Eighteen is a very vulnerable age, much more vulnerable than sixteen because you are starting all over again in a new world and in a new environment. You have seen college for one year by now and are still taking baby steps to adulthood.

Remember you were the 'boss' in high school- the juniors looked up at you in awe (specially the 6th graders!). Then here you are thrown into the deep end where you are supposed to have that awestruck expression on your face when your vision sweeps across the crowd of seniors that are approaching- man! Is it difficult!

Coming from a government run school I was quite insecure about everything- the way I talked, the way I walked and the way I dressed. I remember there were these smart girls in minis and stilettos who came in Chauffeur driven cars who thought that we (the normal jean clad girls) were the pits! The only thing I was confident about was my knowledge of my subject, but who wants the label of a nerd?

Five years of college made me grow up. I lost my ego but discovered my forte, I lost my insecurity but found my strength and the most important thing was my inhibitions disappeared and I found the confidence to be able to talk to anyone on anything. They were my years of self-discovery. At the end of this time I was a smug and  self-satisfied person who thought that I was a “been there and done that” kind of individual.
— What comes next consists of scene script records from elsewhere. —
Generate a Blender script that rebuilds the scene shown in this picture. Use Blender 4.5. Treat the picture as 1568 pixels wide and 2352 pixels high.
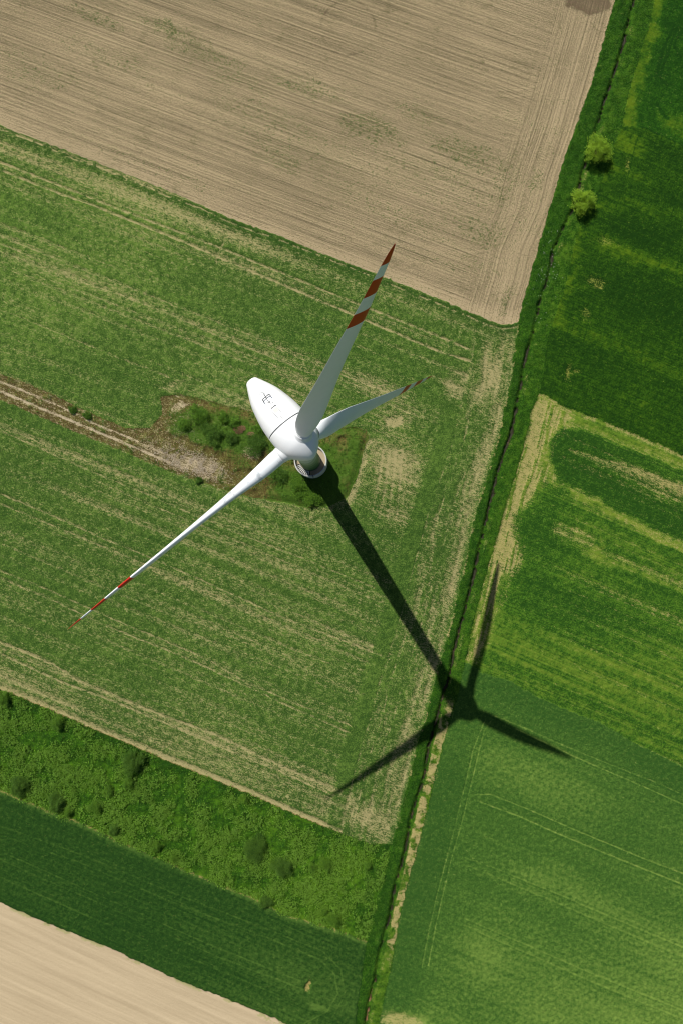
import bpy, math
import numpy as np
from mathutils import Vector, Matrix

for o in list(bpy.data.objects): bpy.data.objects.remove(o)
S = bpy.context.scene
C = S.collection

# ------------------------------------------------------------------ camera
CAM = np.array([9.684, -13.797, 189.134]); PITCH = 0.010709; ROLL = 0.014027; FPX = 1810.55
cd = bpy.data.cameras.new('camera'); cam = bpy.data.objects.new('camera', cd); C.objects.link(cam)
cam.location = CAM; cam.rotation_euler = (PITCH, ROLL, 0)
cd.sensor_fit = 'VERTICAL'; cd.sensor_height = 36; cd.sensor_width = 24
cd.lens = 36 * FPX / 2352; cd.clip_end = 9000; cd.clip_start = 1
S.camera = cam

# ------------------------------------------------------------------ light
SX, SY = 0.39285, -0.63807                     # metres of shadow per metre of height
elev = math.atan(1 / math.hypot(SX, SY)); az_to = math.atan2(-SY, -SX)
W = bpy.data.worlds.new('World'); S.world = W; W.use_nodes = True
nt = W.node_tree; bg = nt.nodes['Background']
sky = nt.nodes.new('ShaderNodeTexSky'); sky.sky_type = 'NISHITA'; sky.sun_disc = False
sky.sun_elevation = elev; sky.sun_rotation = math.pi / 2 - az_to
nt.links.new(sky.outputs[0], bg.inputs[0]); bg.inputs[1].default_value = 0.052
sl = bpy.data.lights.new('sun', 'SUN'); sl.energy = 4.6; sl.angle = math.radians(0.5); sl.color = (1, .965, .9)
sun = bpy.data.objects.new('sun', sl); C.objects.link(sun); sun.location = (-60, 100, 160)
sun.rotation_euler = Vector((SX, SY, -1)).to_track_quat('-Z', 'Y').to_euler()
S.view_settings.view_transform = 'Standard'; S.view_settings.look = 'None'
S.view_settings.exposure = 0.0; S.view_settings.gamma = 1.0
S.cycles.max_bounces = 4; S.cycles.filter_width = 1.1

# ------------------------------------------------------------------ helpers
def lin(r, g, b):
    f = lambda c: (c / 255 / 12.92) if c <= 10 else ((c / 255 + .055) / 1.055) ** 2.4
    return (f(r), f(g), f(b), 1)

def tag(o, label=None, cat=None, group=None, kind=None):
    if label: o['label'] = label
    if cat: o['category'] = cat
    if group: o['group'] = group
    if kind: o['kind'] = kind
    return o

def npmesh(name, V, F, mat, parent=None, smooth=False, matidx=None, attrs=None):
    """V (n,3), F (m,k) int or a list of such arrays"""
    me = bpy.data.meshes.new(name)
    Fs = F if isinstance(F, list) else [F]
    me.vertices.add(len(V)); me.vertices.foreach_set('co', np.asarray(V, np.float32).ravel())
    nl = sum(f.size for f in Fs); nf = sum(len(f) for f in Fs)
    me.loops.add(nl); me.polygons.add(nf)
    me.loops.foreach_set('vertex_index', np.concatenate([np.asarray(f, np.int32).ravel() for f in Fs]))
    tot = np.concatenate([np.full(len(f), f.shape[1], np.int32) for f in Fs])
    st = np.concatenate([[0], np.cumsum(tot)[:-1]]).astype(np.int32)
    me.polygons.foreach_set('loop_start', st); me.polygons.foreach_set('loop_total', tot)
    me.polygons.foreach_set('use_smooth', np.full(nf, smooth, bool))
    for m in (mat if isinstance(mat, (list, tuple)) else [mat]): me.materials.append(m)
    if matidx is not None: me.polygons.foreach_set('material_index', np.asarray(matidx, np.int32))
    if attrs:
        for k, a in attrs.items():
            if a.ndim == 1:
                t = me.attributes.new(k, 'FLOAT', 'POINT'); t.data.foreach_set('value', a.astype(np.float32))
            else:
                t = me.attributes.new(k, 'FLOAT_VECTOR', 'POINT'); t.data.foreach_set('vector', a.astype(np.float32).ravel())
    me.update(calc_edges=True); me.validate()
    o = bpy.data.objects.new(name, me); C.objects.link(o)
    if parent is not None: o.parent = parent
    return o

def empty(name, loc, parent=None):
    o = bpy.data.objects.new(name, None); C.objects.link(o); o.location = loc; o.empty_display_size = 1
    return o

class G:                                       # node graph helper
    def __init__(s, name):
        s.m = bpy.data.materials.new(name); s.m.use_nodes = True; s.t = s.m.node_tree
        s.b = s.t.nodes['Principled BSDF']
    def n(s, typ, ins={}, **kw):
        x = s.t.nodes.new(typ)
        for k, v in kw.items(): setattr(x, k, v)
        for k, v in ins.items():
            if isinstance(v, bpy.types.NodeSocket): s.t.links.new(v, x.inputs[k])
            else: x.inputs[k].default_value = v
        return x
    def math(s, op, a, b=0.0, c=None):
        ins = {0: a, 1: b}
        if c is not None: ins[2] = c
        return s.n('ShaderNodeMath', ins, operation=op).outputs[0]
    def mix(s, f, a, b):
        return s.n('ShaderNodeMix', {0: f, 6: a, 7: b}, data_type='RGBA').outputs[2]
    def noise(s, vec, scale, detail=3, rough=.6, **kw):
        return s.n('ShaderNodeTexNoise', {'Vector': vec, 'Scale': scale, 'Detail': detail, 'Roughness': rough}, **kw).outputs[0]
    def attr(s, name, vec=False):
        return s.n('ShaderNodeAttribute', attribute_name=name).outputs['Vector' if vec else 'Fac']
    def ramp(s, v, lo, hi):
        return s.n('ShaderNodeMapRange', {0: v, 1: lo, 2: hi}, interpolation_type='SMOOTHSTEP').outputs[0]
    def scale(s, v, x, y, z=1):
        return s.n('ShaderNodeVectorMath', {0: v, 1: (x, y, z)}, operation='MULTIPLY').outputs[0]
    def out(s, col, rough=.9, bump=None, strength=.5, dist=.1, spec=.2):
        s.t.links.new(col, s.b.inputs['Base Color']) if isinstance(col, bpy.types.NodeSocket) else setattr(s.b.inputs['Base Color'], 'default_value', col)
        s.b.inputs['Roughness'].default_value = rough; s.b.inputs['Specular IOR Level'].default_value = spec
        if bump is not None:
            b = s.n('ShaderNodeBump', {'Height': bump, 'Strength': strength, 'Distance': dist})
            s.t.links.new(b.outputs[0], s.b.inputs['Normal'])
        return s.m

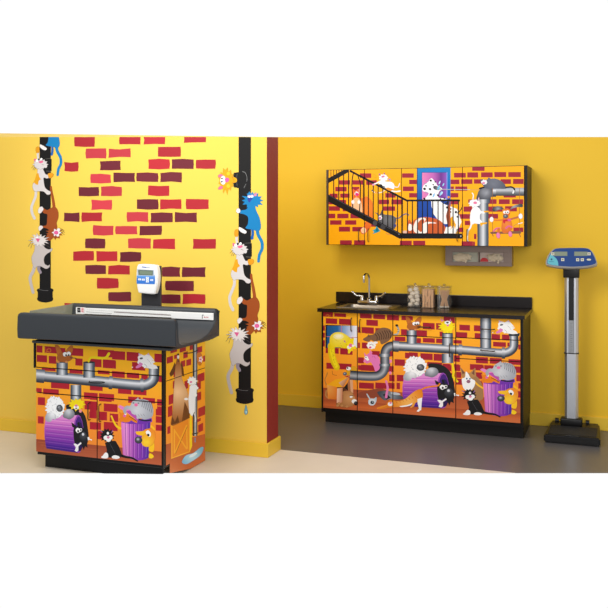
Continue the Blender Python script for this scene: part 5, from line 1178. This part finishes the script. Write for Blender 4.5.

Years passed, I was now bringing up a family and working with young individuals, still thinking that whatever I had done ,was doing and will do is the right path. I remember giving lectures about this path to my students and later to my children. No one opposed my ideas and I grew into a small and benign megalomaniac!

The first intimation of my pedestal shaking was when I was teaching “The road not taken” to a group of young teens. I was always conscientious about my work and though I had done this in school I went over the poem again, trying to find meanings between the lines. I questioned myself about myself.

As my students grew up and went out into the world and my own children also grew up I was exposed to the wonderful new world of internet and I was virtually able to see so many lives grow and change before me. I realized that I could have and maybe would have (if I had not been blinded by self-righteousness!) changed quite a few things in college.

I wish I had bunked a few classes and seen a movie, (Now a days everyone does it without feeling the guilt!). I wish I had been more forceful about my ideas, (been heard more and seen less!), I wish I had not allowed my mind to follow the path which was laid out before me (the most obstacle free!) and taken ‘the road not taken’, I wish I had taken the time off to listen to a friend (maybe I could have stopped her from committing suicide) and finally I wish I had not allowed social pressures from letting me be ME.

It is not possible to go back to that time and that moment and that place again. I saw many dreams then and still see them. But I always used to postpone things (I will do this when things are right …..) searching for that elusive perfect time. I realize now that no time is perfect, there will always something a little less and a little more. It is important that we grab the bubble at the right moment, it will burst but those micro-seconds of happiness is worth it!

There are lot more things that I would change if I could but I realize now that it is no use looking back over my shoulder. I am who I am because of certain decisions and lifestyle and there is no going back. I have some years ahead. I have promised myself that I will not look back ten years hence and wish I had done something else……

Do what you want to as long it follows your limits of right and wrong. Regrets are painful bedfellows either you kick them out or never allow them to encroach into your sacred zone.



1 comment:

  1. Nicely written. It is always true for everyone - when you look back, you will only remember with regret the path not taken ! But you never know, what could have been the outcome, had you taken the path - may have been worse than what you have today!